When $100,000 is Represented as Profits by Professionals to the Legislative Body of ASALH
After not sharing and misrepresenting the University of Chicago proposal to the Executive Council for months, the leadership of the effort to sell out the self-publishing tradition took their show on the road. At the 101st Annual Meeting of ASALH in Richmond, before the Business Session, which functions constitutionally as our legislative body, the membership waited with much anticipation. After all, the day before, hotel security had been called to thwart me from challenging the effort to end self-publishing, and it resulted in pictures of me being circulated and Richmond’s finest being called to the scene.
The two hundred plus members of our legislative body were regaled with almost two full hours of presentations by the ASALH President, Evelyn Brooks Higginbotham, the Treasurer, Gilbert Smith (CPA), and the Publications Committee Chair, Sharon Harley. We were told that the prospective move to Chicago was not being done for money, but it would be profitable. Yes, profitable. We were told that there would be profits of a $100,000 or more each year to do many of the things we needed but lacked the money for. The treasurer, Gilbert Smith, laid it on heavy, telling us about his experience and credentials. He holds a MBA, he said, and is a CPA. And he told us we would have profits, not simply revenue. No one in the know corrected him and later he would correct no one himself. Certainly the highly credentialed professional knows the difference between profits and revenues the way historians know the difference between primary and secondary sources. And yet he represented revenue as profits. Now that we have the University of Chicago Proposal, let’s take a snapshot look:
Lookie there, Chicago’s proposal calls it income, not profits. And lookie there, Chicago says that $45,000 will be earmarked for paying the editorial office. Say what? Expenses will be paid from it. Lord, we have to subtract to find our profits, if any. Now, clearly Chicago knows, like I know from having done this work for thirteen years, that those expenses are roughly $45,000 for the payment of salaries and stipends. But that does not include funds for everything including the thousands we pay in shipping materials and books to the editor. It does not include changes made in our accounting where a greater percentage will be charged to the editorial office. And it does not include increases in healthcare costs. That estimate of $45,000 is probably off by $10,000 when all is said and done. So here we are at $55,000 in spending money. Just in case anyone is confused, here Chicago represents expenses as expenses again:
A Free Printed Journal in Every Mail Box?

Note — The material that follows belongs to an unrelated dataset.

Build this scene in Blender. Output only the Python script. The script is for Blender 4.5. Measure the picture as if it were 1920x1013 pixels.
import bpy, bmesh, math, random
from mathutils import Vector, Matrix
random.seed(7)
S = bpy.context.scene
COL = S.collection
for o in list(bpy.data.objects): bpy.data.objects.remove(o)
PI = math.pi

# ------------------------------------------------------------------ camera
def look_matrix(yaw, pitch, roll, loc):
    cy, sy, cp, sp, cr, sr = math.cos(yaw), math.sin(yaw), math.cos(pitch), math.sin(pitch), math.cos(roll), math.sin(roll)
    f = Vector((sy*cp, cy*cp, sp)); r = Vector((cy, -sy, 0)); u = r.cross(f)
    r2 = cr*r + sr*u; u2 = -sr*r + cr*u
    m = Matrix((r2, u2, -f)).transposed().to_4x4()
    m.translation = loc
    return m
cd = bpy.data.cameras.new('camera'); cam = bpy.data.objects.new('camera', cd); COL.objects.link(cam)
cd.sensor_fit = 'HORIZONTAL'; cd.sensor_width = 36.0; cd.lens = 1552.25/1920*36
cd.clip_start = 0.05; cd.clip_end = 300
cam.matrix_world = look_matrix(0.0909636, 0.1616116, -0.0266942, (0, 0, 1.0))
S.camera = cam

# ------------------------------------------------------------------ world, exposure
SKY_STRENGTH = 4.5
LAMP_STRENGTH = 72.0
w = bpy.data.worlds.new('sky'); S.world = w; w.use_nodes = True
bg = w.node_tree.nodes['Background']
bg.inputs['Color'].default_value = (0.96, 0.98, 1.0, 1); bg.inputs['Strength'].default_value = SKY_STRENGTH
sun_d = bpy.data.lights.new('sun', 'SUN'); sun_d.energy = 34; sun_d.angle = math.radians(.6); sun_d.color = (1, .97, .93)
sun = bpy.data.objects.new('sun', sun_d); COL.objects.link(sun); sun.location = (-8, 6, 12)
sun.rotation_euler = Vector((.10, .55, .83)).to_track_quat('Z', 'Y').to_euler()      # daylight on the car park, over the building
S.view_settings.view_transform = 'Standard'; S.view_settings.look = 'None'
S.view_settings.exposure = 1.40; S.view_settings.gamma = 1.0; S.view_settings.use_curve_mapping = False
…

In her presentation before the Business Session of ASALH (our legislative body remind you), Sharon Harley told us that Chicago just adores us–just loves our journal–that they were not trying to profit. They just want to be close to us. Our publisher, so that we can benefit from the pleasure of their partnership. They were generous people at the University of Chicago. So generous were they that along with our $100,000 in “profit” we were going to receive hard copies of the journal again. All members, all 2000 or so of us, would receive free hard copies. Oh this would be an advantage that might ease giving up a century of self-publishing. Indeed, today, we provide hard copies to life members and some branch members but others must pay $20. In total, we probably ship 700 to 800 hard copies to members, leaving more than a 1,000 without them. This is indeed the origins of our profit of roughly $30,000 a year. Other members get digital only. Well, this proposal would give us all hard copies, all of us. It was this promise from Sharon Harley that sent the room thinking that maybe selling out ain’t so bad, after all. But low and behold, the Chicago Proposal makes not a mention of a hard copy in every mail box. The only promise is for a digital copy, just like now as we self-publish. No worse, there is no provision even to service our life members with the hard copies we have been promised:
With there being no promise of a journal in every pot, then ASALH would have to pay for that out of what is left of the $100,000. Now Chicago charges members of associations $20.00 for the hard copies that they print and ship to mail boxes. (Their charge is the same as ours. Gee, I wonder why that is–maybe it has to do with costs?) With 2,000 members that means that the cost would be approximately $40,000.
Folks, there is less money in going to Chicago than there is staying at home.
Any school kid can do the math now. With $95,000 in expenses, there is not much money here to sell out about. I won’t even deal here with the misrepresentations of our current self-publishing finances. I will leave that for later.
The Fiduciary Trust Has Been Broken
The fiduciary responsibilities of an Executive Council and an organization’s legislative body are awesome. How could our leadership come before our legislative body and misrepresent the Chicago Proposal? There must be a reckoning for officers of an association who misrepresent the truth of a proposal to the membership. Worse still, the business session is the legislative body, so they have misrepresented financial information to decision makers. This is a violation of the Sarbanes Oxley Act. This cannot stand. More later.